REQUIREMENT. Wherever the word "with" shows up in a line, please copy that line.

DATA PROVIDED.

===============

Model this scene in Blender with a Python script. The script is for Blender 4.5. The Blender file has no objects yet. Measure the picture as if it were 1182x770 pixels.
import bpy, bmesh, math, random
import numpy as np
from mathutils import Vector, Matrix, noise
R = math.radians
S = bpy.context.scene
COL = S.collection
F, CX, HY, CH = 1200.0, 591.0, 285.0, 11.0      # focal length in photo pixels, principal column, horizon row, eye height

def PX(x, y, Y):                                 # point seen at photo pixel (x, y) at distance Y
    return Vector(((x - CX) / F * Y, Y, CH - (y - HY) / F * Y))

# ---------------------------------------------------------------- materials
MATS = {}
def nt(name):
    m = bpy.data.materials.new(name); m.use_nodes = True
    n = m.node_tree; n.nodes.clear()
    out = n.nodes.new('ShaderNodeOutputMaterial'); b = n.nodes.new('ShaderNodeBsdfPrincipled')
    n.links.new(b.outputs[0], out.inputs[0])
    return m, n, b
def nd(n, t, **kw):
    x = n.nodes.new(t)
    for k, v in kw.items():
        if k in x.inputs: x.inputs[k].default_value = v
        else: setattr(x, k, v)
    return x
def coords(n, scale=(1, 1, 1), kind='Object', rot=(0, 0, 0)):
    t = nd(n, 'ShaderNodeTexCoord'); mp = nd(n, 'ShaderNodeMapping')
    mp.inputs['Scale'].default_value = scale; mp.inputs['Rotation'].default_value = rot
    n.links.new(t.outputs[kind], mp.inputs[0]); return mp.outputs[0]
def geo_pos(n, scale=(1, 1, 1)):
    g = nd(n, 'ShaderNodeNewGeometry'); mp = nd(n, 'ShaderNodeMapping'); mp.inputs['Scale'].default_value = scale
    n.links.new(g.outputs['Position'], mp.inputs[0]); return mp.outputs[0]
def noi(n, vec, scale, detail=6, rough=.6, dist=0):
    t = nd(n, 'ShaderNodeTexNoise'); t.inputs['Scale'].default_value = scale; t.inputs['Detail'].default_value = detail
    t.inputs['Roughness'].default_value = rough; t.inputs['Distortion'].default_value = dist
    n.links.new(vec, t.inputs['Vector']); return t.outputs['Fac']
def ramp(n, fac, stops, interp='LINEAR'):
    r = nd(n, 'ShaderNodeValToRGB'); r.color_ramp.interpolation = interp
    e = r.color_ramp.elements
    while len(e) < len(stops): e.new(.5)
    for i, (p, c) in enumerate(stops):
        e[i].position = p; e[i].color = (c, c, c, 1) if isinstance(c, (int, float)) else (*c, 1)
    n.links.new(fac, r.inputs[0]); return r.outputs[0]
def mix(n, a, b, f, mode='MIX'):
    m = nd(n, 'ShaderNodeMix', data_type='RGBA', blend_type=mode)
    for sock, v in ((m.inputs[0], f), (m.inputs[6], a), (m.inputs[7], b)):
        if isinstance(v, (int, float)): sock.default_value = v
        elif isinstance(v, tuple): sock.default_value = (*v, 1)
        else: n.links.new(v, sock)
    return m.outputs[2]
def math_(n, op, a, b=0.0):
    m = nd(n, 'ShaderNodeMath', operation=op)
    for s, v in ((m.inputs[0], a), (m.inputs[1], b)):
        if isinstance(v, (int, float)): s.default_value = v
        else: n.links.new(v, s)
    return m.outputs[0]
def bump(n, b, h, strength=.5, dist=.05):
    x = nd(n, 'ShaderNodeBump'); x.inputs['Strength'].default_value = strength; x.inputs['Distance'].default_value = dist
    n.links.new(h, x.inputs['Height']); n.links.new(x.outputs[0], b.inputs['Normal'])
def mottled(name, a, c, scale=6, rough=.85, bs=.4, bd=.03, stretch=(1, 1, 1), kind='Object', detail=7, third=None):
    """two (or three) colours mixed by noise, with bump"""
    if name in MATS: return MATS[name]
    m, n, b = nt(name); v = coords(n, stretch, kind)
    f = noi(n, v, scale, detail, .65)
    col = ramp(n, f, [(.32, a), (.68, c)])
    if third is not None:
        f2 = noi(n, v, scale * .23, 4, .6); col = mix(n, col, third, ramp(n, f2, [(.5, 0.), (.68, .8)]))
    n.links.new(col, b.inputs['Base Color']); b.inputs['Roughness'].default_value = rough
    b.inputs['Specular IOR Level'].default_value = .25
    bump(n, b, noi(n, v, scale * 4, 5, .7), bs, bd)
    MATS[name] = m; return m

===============

OUTPUT.
Model this scene in Blender with a Python script. The script is for Blender 4.5. The Blender file has no objects yet. Measure the picture as if it were 1182x770 pixels.
    """two (or three) colours mixed by noise, with bump"""